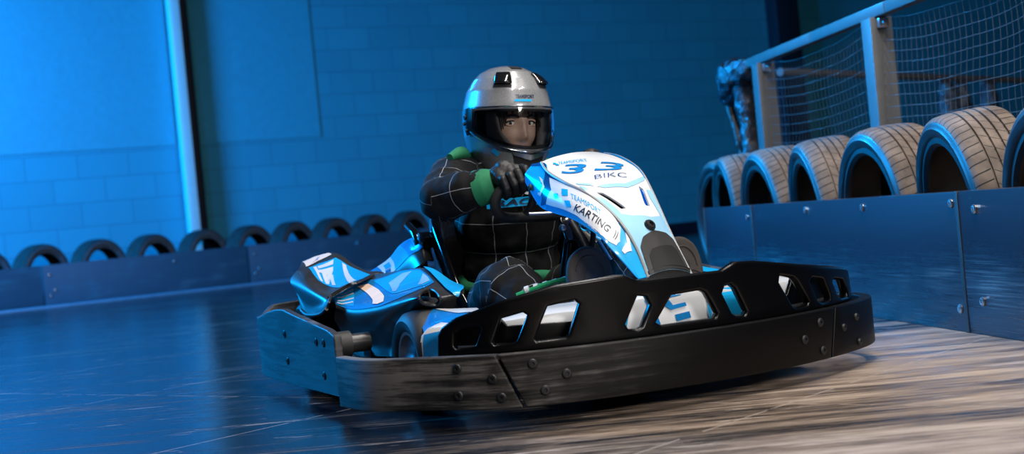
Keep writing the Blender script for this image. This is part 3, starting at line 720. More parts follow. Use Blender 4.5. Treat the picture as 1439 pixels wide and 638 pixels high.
# ---- side bumpers (right of the driver = left in the picture) and rear bumper
def side_bumper(sx):
    pts = [(sx * .685, .70), (sx * .69, .95), (sx * .695, 1.25), (sx * .69, 1.52), (sx * .665, 1.66), (sx * .58, 1.73), (sx * .45, 1.745)]
    if sx < 0: pts = pts[::-1]
    pa = Path(pts); L_ = pa.L
    f = (lambda s: L_ - s) if sx < 0 else (lambda s: s)
    out = [(f(0), .045), (f(0), .208), (f(.06), .222), (f(.36), .252), (f(.50), .268), (f(.60), .266), (f(.72), .254), (f(.86), .234), (f(.98), .232), (f(1.04), .262), (f(L_), .268), (f(L_), .10), (f(1.0), .06), (f(.9), .045)]
    hole = round_poly([(f(.955), .12), (f(.985), .12), (f(.985), .185), (f(.955), .185)], .01)
    me = outline_mesh(round_poly(out, .012, 3), [hole], .022, .004)
    o = link('side_bumper', bend(me, pa, .03), MAT['sideb'], kart)
    for s, z in ((.10, .185), (.17, .185), (.12, .095), (.50, .195), (.49, .115)):
        p, t = pa.at(np.array([f(s)])); n = (t[0][1], -t[0][0], 0)
        link('bolt', disc_bolt((p[0][0] + n[0] * .009, p[0][1] + n[1] * .009, z), n, .012, .006), MAT['bolt'], o)
    return o
side_bumper(-1); side_bumper(1)
rp = Path([(.46, 1.745), (0, 1.76), (-.46, 1.745)][::-1])
bnd('rear_bumper', [(0, .08), (0, .262), (rp.L, .262), (rp.L, .08)], [], rp, 0, .03, MAT['bumper'], kart)
for sx in (-1, 1): link('bumper_mount', tube([(sx * .34, 1.60, .10), (sx * .40, 1.74, .15)], .014, 8, smooth_n=1), MAT['bolt'], kart)
for sx in (-1, 1):   # dark rubber buffers between side bumper and pod
    bf = link('bumper_buffer', tube([(sx * .57, .80, .175), (sx * .675, .80, .175)], .026, 14, smooth_n=1), MAT['plastic'], kart)
    link('buffer_collar', tube([(sx * .625, .80, .175), (sx * .66, .80, .175)], .036, 14, smooth_n=1), MAT['plastic_soft'], bf)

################

### What to produce
With the pictures left out, transcribe the material exactly.

### Problem solution
Keep writing the Blender script for this image. This is part 3, starting at line 720. More parts follow. Use Blender 4.5. Treat the picture as 1439 pixels wide and 638 pixels high.
# ---- side bumpers (right of the driver = left in the picture) and rear bumper
def side_bumper(sx):
    pts = [(sx * .685, .70), (sx * .69, .95), (sx * .695, 1.25), (sx * .69, 1.52), (sx * .665, 1.66), (sx * .58, 1.73), (sx * .45, 1.745)]
    if sx < 0: pts = pts[::-1]
    pa = Path(pts); L_ = pa.L
    f = (lambda s: L_ - s) if sx < 0 else (lambda s: s)
    out = [(f(0), .045), (f(0), .208), (f(.06), .222), (f(.36), .252), (f(.50), .268), (f(.60), .266), (f(.72), .254), (f(.86), .234), (f(.98), .232), (f(1.04), .262), (f(L_), .268), (f(L_), .10), (f(1.0), .06), (f(.9), .045)]
    hole = round_poly([(f(.955), .12), (f(.985), .12), (f(.985), .185), (f(.955), .185)], .01)
    me = outline_mesh(round_poly(out, .012, 3), [hole], .022, .004)
    o = link('side_bumper', bend(me, pa, .03), MAT['sideb'], kart)
    for s, z in ((.10, .185), (.17, .185), (.12, .095), (.50, .195), (.49, .115)):
        p, t = pa.at(np.array([f(s)])); n = (t[0][1], -t[0][0], 0)
        link('bolt', disc_bolt((p[0][0] + n[0] * .009, p[0][1] + n[1] * .009, z), n, .012, .006), MAT['bolt'], o)
    return o
side_bumper(-1); side_bumper(1)
rp = Path([(.46, 1.745), (0, 1.76), (-.46, 1.745)][::-1])
bnd('rear_bumper', [(0, .08), (0, .262), (rp.L, .262), (rp.L, .08)], [], rp, 0, .03, MAT['bumper'], kart)
for sx in (-1, 1): link('bumper_mount', tube([(sx * .34, 1.60, .10), (sx * .40, 1.74, .15)], .014, 8, smooth_n=1), MAT['bolt'], kart)
for sx in (-1, 1):   # dark rubber buffers between side bumper and pod
    bf = link('bumper_buffer', tube([(sx * .57, .80, .175), (sx * .675, .80, .175)], .026, 14, smooth_n=1), MAT['plastic'], kart)
    link('buffer_collar', tube([(sx * .625, .80, .175), (sx * .66, .80, .175)], .036, 14, smooth_n=1), MAT['plastic_soft'], bf)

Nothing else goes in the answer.